Desde então, a televisão tem adquirido um papel cada vez mais diminuto nos meus dias. A média deve andar por uma hora semanal de TV. À hora da refeição, o telejornal serve mais de ruído de fundo e de catalisador para conversas em família do que propriamente de real informador. Até podia atribuir isto ao defeito profissional de passar os dias de jornais em riste e em sites à pesca de notícias, mas o que vejo é que a caixa mágica faz cada vez menos parte da vida dos jovens em geral. Há umas semanas, Dário Guerreiro, um "YouTuber" e comediante que admiro, reforçou esta minha ideia de que a malta que anda entre a adolescência e os trintas pouca atenção dá à TV.
Falo, claro está, do fraco ecletismo da generalidade dos públicos portugueses e da consequente (e tão aclamada) "produção nacional" que, salvo raríssimas excepções, falha na originalidade e na aplicação de ideias próprias. Aposta-se em modelos que singraram noutros lugares e alimentam-se à força as mentes dos seres amorfos que se imiscuem em sofás. O público, não tendo outro remédio, vai comendo o que lhe é dado.
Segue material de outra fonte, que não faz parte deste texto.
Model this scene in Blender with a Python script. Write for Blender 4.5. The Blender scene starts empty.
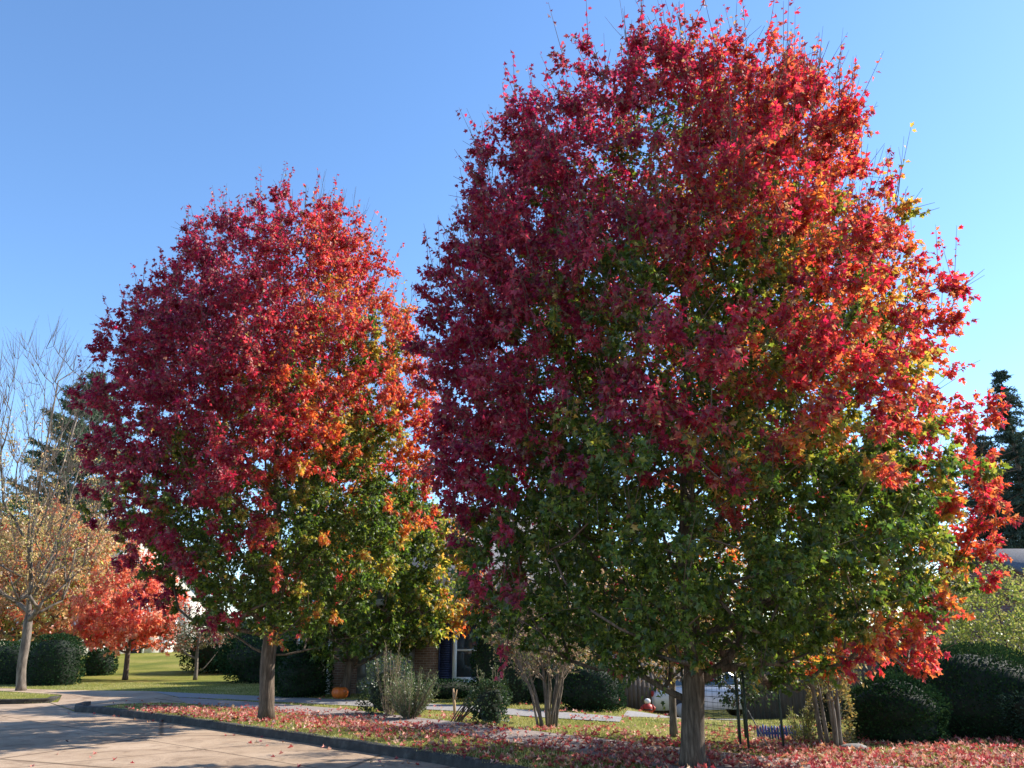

Aparentemente, o risco de criar um conteúdo original e colocar à prova os gostos das audiências, essas ditadoras, não é levado a sério. O último caso de sucesso e de registado apreço terá sido, muito provavelmente, o "5 Para a Meia-Noite" — e mesmo assim, veja-se, estreou num canal marginal como a RTP2. Só depois teve a graciosidade de avançar para o generalista. Há coisa de uma década, acontecia o mesmo com o "Gato Fedorento". Ao que parece, arriscar compensa.
As faixas etárias dos 18-35, mais habituadas aos "snippets" de dois ou três minutos que se podem ver nos canais de YouTube do Jimmy Kimmel, do Fallon, do Buzzfeed e noutros que tais, e às séries de grande monta como "Breaking Bad" ou "Game of Thrones", relegam a televisão nacional para caves inóspitas.
Nos dias que correm, a oferta televisiva em Portugal é de tal forma medíocre que a malta prefere investir o seu tempo em conteúdos mais curtos que se encontram num computador qualquer. Os conteúdos estrangeiros são, naturalmente e por consequência, vencedores entre as faixas etárias mais jovens. Bem sei que o futuro dos conteúdos (televisivos e não só) será feito de nichos, mas estou, ainda assim, muito curioso para observar o comportamento das generalistas nos próximos quinze ou vinte anos. Ou, por outro lado, será que nós, há tão pouco tempo gaiatos, acabaremos por nos resignar às corcundas das idades tonrando-nos em tudo aquilo que criticámos ao longo da adolescência inteira?